C’est donc à partir de cette mort qui les aveugle que Jésus, encore méconnu, va s’employer à lever le voile. Pour ce faire, il relit devant eux les Ecritures. « Et, partant de Moïse et de tous les prophètes il leur interpréta, dans toute l’Ecriture ce qui le concernait ».

Sans doute leur a-t-il montré que ce qui vient d’arriver à Jésus avait été annoncé par le Serviteur souffrant dont parlait déjà Isaïe. Mis au ban d’Israël, assimilé aux impies, méprisé, abandonné des hommes, transpercé à cause des crimes, ce Serviteur avait offert sa vie en expiation pour que s’accomplisse la volonté de Dieu.

De la mort maudite qu’a subie Jésus, il ne fallait donc pas conclure qu’il n’est pas le Libérateur, bien au contraire.

Les paroles de cet inconnu mettent le feu dans le cœur des deux disciples : « notre cœur n’était-il pas tout brûlant » diront-ils après. Leur déception s’est peu à peu évanouie pour faire place à une lumière qui réveille leur mémoire.

Leur reviennent sans doute à l’esprit les annonces que Jésus leur avait faites : qu’il serait arrêté, jugé, mis à mort mais ressusciterait le troisième jour. Et cela, « afin de réconcilier les enfants de Dieu dispersés par le péché »disait-il.

Et puis, se disent-ils : n’est-ce pas sa mort qu’il a voulu célébrer avec nous

il y a trois jours en nous partageant le pain qu’il disait être son corps et en buvant le vin qu’il disait être son sang ?

Soudain les souffrances et la mort de Jésus trouvent leur sens dans le plan de salut de Dieu. Sa mort n’est plus un échec mais le don gratuit de sa vie pour le salut des hommes. Raffermis par cet inconnu, les deux disciples ne peuvent plus se séparer de lui ; ils l’invitent à passer la nuit avec eux.

Il suffira qu’au repas, ce compagnon prenne du pain et le rompe pour qu’ils reconnaissent dans ce geste celui que Jésus a fait il y trois jours pour célébrer le don de sa vie ; ils le reconnaissent ; alors Jésus peut disparaître.

C’est donc le partage du pain qui ouvre les yeux de leur foi : dans le partage de ce pain ils voient le partage que Jésus a fait de sa vie. Sa mort n’est plus pour eux un scandale, mais le don d’une vie livrée par amour des hommes.

Depuis deux mille ans, à chaque eucharistie, Jésus continue de nous partager sa vie dans le pain devenu son corps. Il vient nous nourrir de son amour pour qu’à notre tour nous soyons capables de partager nos vies avec nos frères et sœurs de cette terre. « C’est à l’amour que vous aurez les uns pour les autres qu’on vous reconnaîtra pour mes disciples ». dit Jésus.

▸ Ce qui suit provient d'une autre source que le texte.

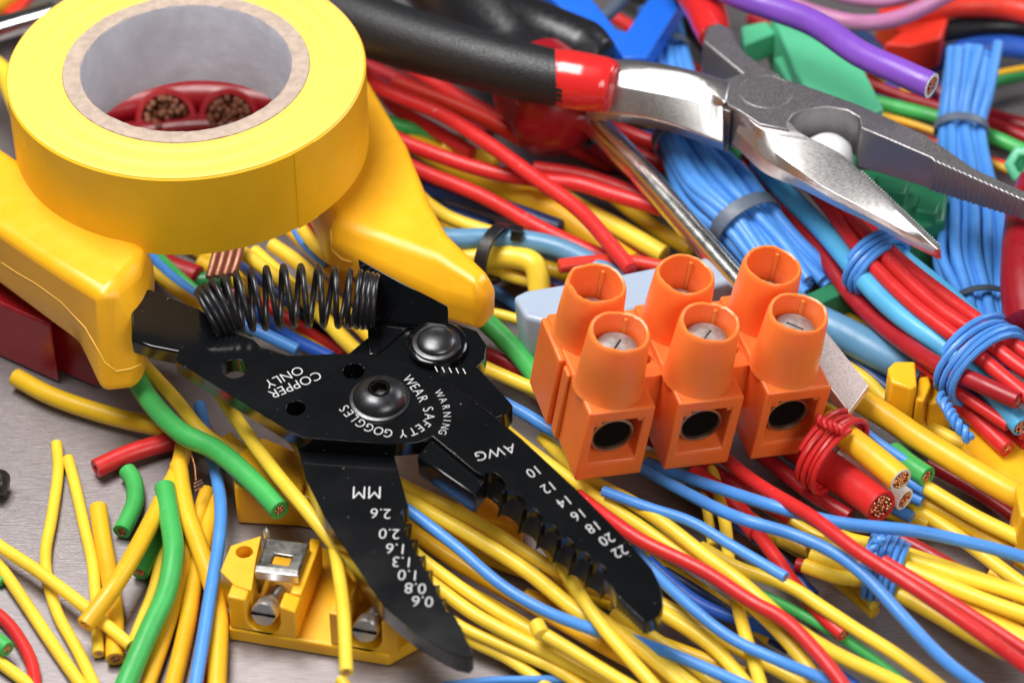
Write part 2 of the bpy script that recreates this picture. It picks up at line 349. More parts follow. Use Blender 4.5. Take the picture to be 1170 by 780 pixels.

C’est par nous, les membres de son Corps, que Jésus exprime aujourd’hui l’amour de son Père au SDF qui mendie, à l’immigré de passage, à la personne âgée en maison de retraite. Puissions-nous reconnaître de plus en plus le visage du Christ en tout homme en quête d’amitié et de reconnaissance de dignité.

Que ce récit des disciples d’Emmaüs nous rassure que Le Christ ressuscité fait toujours route avec nous quelque soit les malheurs, les joies ou les banalités que nous vivons. Sa joie est que nous sachions lire sa présence non seulement dans sa Parole et l’Eucharistie mais aussi dans toute les victoires sur nos égoïsmes pour que triomphe l’amour dont Dieu est toujours la source.